En Estados Unidos no están contentos con los resultados de los tratados comerciales vigentes, y menos con las posibles consecuencias de los que se han estado conviniendo con los países del Pacífico y del Atlántico. Lo expresó con vehemencia Donald Trump y le reditúo en votos, pero también fue motivo de preocupación por parte de quienes no lo favorecieron.

De hecho, ya sin la pasión de la contienda electoral, hay muchos puntos en que demócratas y republicanos parecen estar de acuerdo. Teniendo el partido del presidente electo mayoría en ambas cámaras y estando tan determinado a lograr un cambio en esta materia, es permitido pensar que se producirá una gran transformación en la forma en que Estados Unidos participa en el comercio mundial.

Hay dos grandes asuntos en los que se prevé una convergencia: los que tienen que ver con mejorar las reglas para evitar abusos y los que se refieren al nacionalismo económico.

Los estadounidenses no están poniendo en duda los beneficios de la apertura, pero sienten que las normas establecidas son defectuosas o, siendo adecuadas, no son respetadas por sus socios comerciales. No sólo hay molestia por la burla y el engaño, sino porque además, esas conductas desplazan a los productos americanos, elevan el déficit comercial y tienen un efecto directo en los niveles de crecimiento, empleo y salarios.

No consideran la imposición de aranceles o la fijación de cuotas como un regreso a los mercados cerrados, sino como un mecanismo temporal de presión, para obtener una cancha más pareja.

Las reglas de origen se consideran demasiado laxas, lo que es aprovechado para introducir productos baratos y de baja calidad, que compiten ventajosamente con los propios. Lo previsible es que se exija un mayor porcentaje de contenido regional.

Las cláusulas para proteger la propiedad intelectual son redundantes con las que ya requiere la Organización Mundial de Comercio, limitan la competencia y se usan para obtener rentas. Serán simplificadas o de plano se eliminarán.

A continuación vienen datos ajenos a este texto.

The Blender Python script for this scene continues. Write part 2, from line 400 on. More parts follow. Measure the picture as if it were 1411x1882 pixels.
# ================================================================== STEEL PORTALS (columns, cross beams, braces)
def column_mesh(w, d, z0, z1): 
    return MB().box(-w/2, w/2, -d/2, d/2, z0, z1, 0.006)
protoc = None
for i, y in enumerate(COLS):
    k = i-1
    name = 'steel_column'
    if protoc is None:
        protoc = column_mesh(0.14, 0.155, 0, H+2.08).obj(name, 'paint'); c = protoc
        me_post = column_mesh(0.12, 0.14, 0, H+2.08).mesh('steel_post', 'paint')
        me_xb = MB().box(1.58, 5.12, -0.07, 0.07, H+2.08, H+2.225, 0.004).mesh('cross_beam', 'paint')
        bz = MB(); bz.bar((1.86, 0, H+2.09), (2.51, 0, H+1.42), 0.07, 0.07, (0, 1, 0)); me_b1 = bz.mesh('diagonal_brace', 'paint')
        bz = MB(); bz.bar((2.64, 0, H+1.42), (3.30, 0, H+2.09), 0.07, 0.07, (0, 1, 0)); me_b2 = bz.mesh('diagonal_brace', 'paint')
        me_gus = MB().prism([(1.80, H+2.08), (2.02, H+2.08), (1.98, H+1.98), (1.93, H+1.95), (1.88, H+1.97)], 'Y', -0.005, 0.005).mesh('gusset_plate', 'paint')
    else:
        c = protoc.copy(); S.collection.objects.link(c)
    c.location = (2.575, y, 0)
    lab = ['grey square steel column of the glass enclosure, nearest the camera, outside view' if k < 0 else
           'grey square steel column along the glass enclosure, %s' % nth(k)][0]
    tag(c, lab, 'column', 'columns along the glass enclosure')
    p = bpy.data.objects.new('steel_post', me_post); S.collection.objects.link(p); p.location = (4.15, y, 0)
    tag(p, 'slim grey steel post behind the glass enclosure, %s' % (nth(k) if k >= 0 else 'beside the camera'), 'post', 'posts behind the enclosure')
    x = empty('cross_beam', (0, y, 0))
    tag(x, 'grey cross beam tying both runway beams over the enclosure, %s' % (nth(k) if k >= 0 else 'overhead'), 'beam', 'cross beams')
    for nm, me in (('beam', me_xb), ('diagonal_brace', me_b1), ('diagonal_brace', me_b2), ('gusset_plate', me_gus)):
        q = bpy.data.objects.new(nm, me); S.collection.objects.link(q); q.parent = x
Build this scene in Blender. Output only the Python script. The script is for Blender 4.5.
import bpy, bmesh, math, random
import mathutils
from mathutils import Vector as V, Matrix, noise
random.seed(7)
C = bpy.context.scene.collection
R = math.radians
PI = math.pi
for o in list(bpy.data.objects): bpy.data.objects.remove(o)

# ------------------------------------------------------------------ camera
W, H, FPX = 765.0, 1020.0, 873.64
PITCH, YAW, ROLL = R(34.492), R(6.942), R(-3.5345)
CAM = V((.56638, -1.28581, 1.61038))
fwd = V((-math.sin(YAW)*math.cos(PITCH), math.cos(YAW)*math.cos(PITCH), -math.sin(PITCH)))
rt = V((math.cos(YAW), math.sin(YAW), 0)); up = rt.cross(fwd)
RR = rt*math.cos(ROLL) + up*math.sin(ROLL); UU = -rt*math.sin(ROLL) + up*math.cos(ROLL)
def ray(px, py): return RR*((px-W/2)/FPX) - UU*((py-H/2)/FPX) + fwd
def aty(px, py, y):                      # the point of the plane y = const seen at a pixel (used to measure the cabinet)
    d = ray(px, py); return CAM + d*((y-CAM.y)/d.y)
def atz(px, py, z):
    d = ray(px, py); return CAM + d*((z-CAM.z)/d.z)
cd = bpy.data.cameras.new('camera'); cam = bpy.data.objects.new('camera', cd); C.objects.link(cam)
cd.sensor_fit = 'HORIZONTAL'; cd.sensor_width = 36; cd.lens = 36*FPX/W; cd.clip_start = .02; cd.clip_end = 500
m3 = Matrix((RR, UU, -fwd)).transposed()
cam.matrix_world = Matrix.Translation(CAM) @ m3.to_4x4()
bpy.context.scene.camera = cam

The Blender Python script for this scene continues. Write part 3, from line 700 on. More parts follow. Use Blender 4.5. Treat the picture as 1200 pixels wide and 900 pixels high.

Se buscará imponer severas sanciones a las prácticas desleales, como la manipulación monetaria, el robo de patentes o los subsidios disfrazados.

Se harán más estrictos los estándares ambientales, laborales y de defensa del consumidor. Ya no bastará con incluirlos en las leyes y regulaciones de los países signatarios. Tendrán que ser verificados periódicamente.

Nacionalismo económico. El primer reclamo es que el gobierno y no las grandes empresas tengan el control de la negociación, y que las pláticas sean abiertas. Exactamente lo contrario de lo que había venido sucediendo con el Acuerdo Transpacífico.

Lo que sucede es que los grandes intereses capturan el proceso y se desentienden de las consecuencias sociales de sus arreglos. Transparentar los borradores conforme se van eliminando corchetes permitiría cuidar mejor el interés público.

Esto supone eliminar el fast track, que le daba al Ejecutivo libertad para pactar unilateralmente términos y condiciones. Sería sustituido por un mecanismo en el que el Legislativo fija objetivos al iniciar las conversaciones entre las partes y, al final, certifica que se cumplieron.

La segunda exigencia es que el Estado mantenga la capacidad de hacer que los importadores y los proveedores de servicios cumplan, sin excepción, con todas las leyes y regulaciones domésticas.

Esto sería especialmente importante en el caso del sector financiero. No debe haber restricciones para establecer controles de capital o medidas prudenciales.

Que el gobierno tampoco pierda jurisdicción en la resolución de las controversias. Que en ningún caso los paneles de arbitraje se salten las decisiones soberanas o pretendan juzgarlas.

La protección de las inversiones tendría que ser asumida por quienes arriesgan su dinero, seguramente mediante la compra de seguros.

Todo esto se discutirá dentro de un Congreso en el que cada legislador representa intereses concretos y cientos de cabilderos tratan de influir en sus decisiones. No será fácil ni rápido.